* [WRITTEN INSTRUCTION]
Skip every image and restate the data word for word.

* [SOURCE DATA]
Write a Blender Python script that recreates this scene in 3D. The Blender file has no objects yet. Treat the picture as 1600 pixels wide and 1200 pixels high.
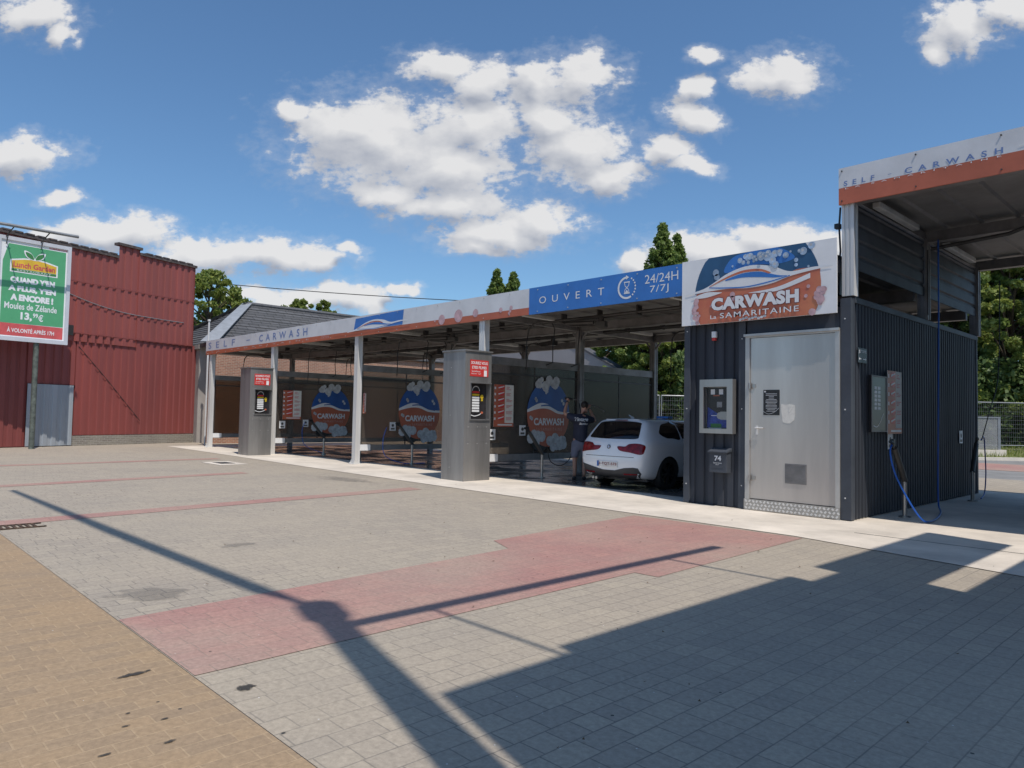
import bpy, bmesh, math, random
import numpy as np
from mathutils import Vector, Matrix
from mathutils.bvhtree import BVHTree
S = bpy.context.scene
COL = S.collection
R = math.radians
random.seed(7); np.random.seed(7)

# ------------------------------------------------------------------ camera, light, sky
YAW, PITCH, ROLL, FPX = 0.808875526, 0.0447557371, 0.0191558156, 1125.84
cf = Vector((-math.sin(YAW)*math.cos(PITCH), math.cos(YAW)*math.cos(PITCH), math.sin(PITCH)))
r0 = Vector((math.cos(YAW), math.sin(YAW), 0)); u0 = r0.cross(cf)
cr = r0*math.cos(ROLL) + u0*math.sin(ROLL); cu = -r0*math.sin(ROLL) + u0*math.cos(ROLL)
cam = bpy.data.cameras.new('camera'); camo = bpy.data.objects.new('camera', cam); COL.objects.link(camo)
cam.sensor_width = 36; cam.lens = FPX/1600*36; cam.clip_end = 3000; cam.clip_start = .05
m = Matrix((cr, cu, -cf)).transposed().to_4x4(); m.translation = Vector((0, 0, 1.5)); camo.matrix_world = m
S.camera = camo
S.view_settings.view_transform = 'Standard'; S.view_settings.look = 'None'
S.view_settings.exposure = 0.10; S.view_settings.gamma = 1
SUNV = Vector((.51, -.145, 1)).normalized()
sl = bpy.data.lights.new('sun', 'SUN'); sl.energy = 3.6; sl.angle = R(.53); sl.color = (1, .93, .845)
so = bpy.data.objects.new('sun', sl); COL.objects.link(so)
so.rotation_euler = SUNV.to_track_quat('Z', 'Y').to_euler(); so.location = (5, -5, 30)

CLOUDS = [(610,225,165,80),(560,205,110,50),(700,270,120,62),(740,200,90,60),(690,110,70,30),(760,130,70,34),(890,235,95,66),(860,190,62,50),(960,278,52,26),
(920,118,62,44),(850,125,50,44),(700,316,130,30),(600,300,60,26),(790,360,112,36),(850,345,66,34),(745,388,62,18),(1030,240,46,30),(1075,262,46,16),(462,178,34,20),
(1082,185,46,30),(1094,140,34,22),(1225,118,70,40),(1108,86,42,17),(1500,44,66,46),(1575,12,66,34),(1466,76,34,22),(30,248,84,36),(50,22,76,36),
(92,54,26,22),(100,312,46,14),(150,368,140,30),(330,400,110,34),(425,398,90,32),(505,404,50,22),(548,386,22,10),(460,468,90,24),(545,466,66,28),
(395,458,46,14),(625,456,24,13),(1120,392,120,32),(1210,376,110,28),(1000,408,36,20),(1290,388,70,34)]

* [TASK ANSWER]
Write a Blender Python script that recreates this scene in 3D. The Blender file has no objects yet. Treat the picture as 1600 pixels wide and 1200 pixels high.
import bpy, bmesh, math, random
import numpy as np
from mathutils import Vector, Matrix
from mathutils.bvhtree import BVHTree
S = bpy.context.scene
COL = S.collection
R = math.radians
random.seed(7); np.random.seed(7)

# ------------------------------------------------------------------ camera, light, sky
YAW, PITCH, ROLL, FPX = 0.808875526, 0.0447557371, 0.0191558156, 1125.84
cf = Vector((-math.sin(YAW)*math.cos(PITCH), math.cos(YAW)*math.cos(PITCH), math.sin(PITCH)))
r0 = Vector((math.cos(YAW), math.sin(YAW), 0)); u0 = r0.cross(cf)
cr = r0*math.cos(ROLL) + u0*math.sin(ROLL); cu = -r0*math.sin(ROLL) + u0*math.cos(ROLL)
cam = bpy.data.cameras.new('camera'); camo = bpy.data.objects.new('camera', cam); COL.objects.link(camo)
cam.sensor_width = 36; cam.lens = FPX/1600*36; cam.clip_end = 3000; cam.clip_start = .05
m = Matrix((cr, cu, -cf)).transposed().to_4x4(); m.translation = Vector((0, 0, 1.5)); camo.matrix_world = m
S.camera = camo
S.view_settings.view_transform = 'Standard'; S.view_settings.look = 'None'
S.view_settings.exposure = 0.10; S.view_settings.gamma = 1
SUNV = Vector((.51, -.145, 1)).normalized()
sl = bpy.data.lights.new('sun', 'SUN'); sl.energy = 3.6; sl.angle = R(.53); sl.color = (1, .93, .845)
so = bpy.data.objects.new('sun', sl); COL.objects.link(so)
so.rotation_euler = SUNV.to_track_quat('Z', 'Y').to_euler(); so.location = (5, -5, 30)

CLOUDS = [(610,225,165,80),(560,205,110,50),(700,270,120,62),(740,200,90,60),(690,110,70,30),(760,130,70,34),(890,235,95,66),(860,190,62,50),(960,278,52,26),
(920,118,62,44),(850,125,50,44),(700,316,130,30),(600,300,60,26),(790,360,112,36),(850,345,66,34),(745,388,62,18),(1030,240,46,30),(1075,262,46,16),(462,178,34,20),
(1082,185,46,30),(1094,140,34,22),(1225,118,70,40),(1108,86,42,17),(1500,44,66,46),(1575,12,66,34),(1466,76,34,22),(30,248,84,36),(50,22,76,36),
(92,54,26,22),(100,312,46,14),(150,368,140,30),(330,400,110,34),(425,398,90,32),(505,404,50,22),(548,386,22,10),(460,468,90,24),(545,466,66,28),
(395,458,46,14),(625,456,24,13),(1120,392,120,32),(1210,376,110,28),(1000,408,36,20),(1290,388,70,34)]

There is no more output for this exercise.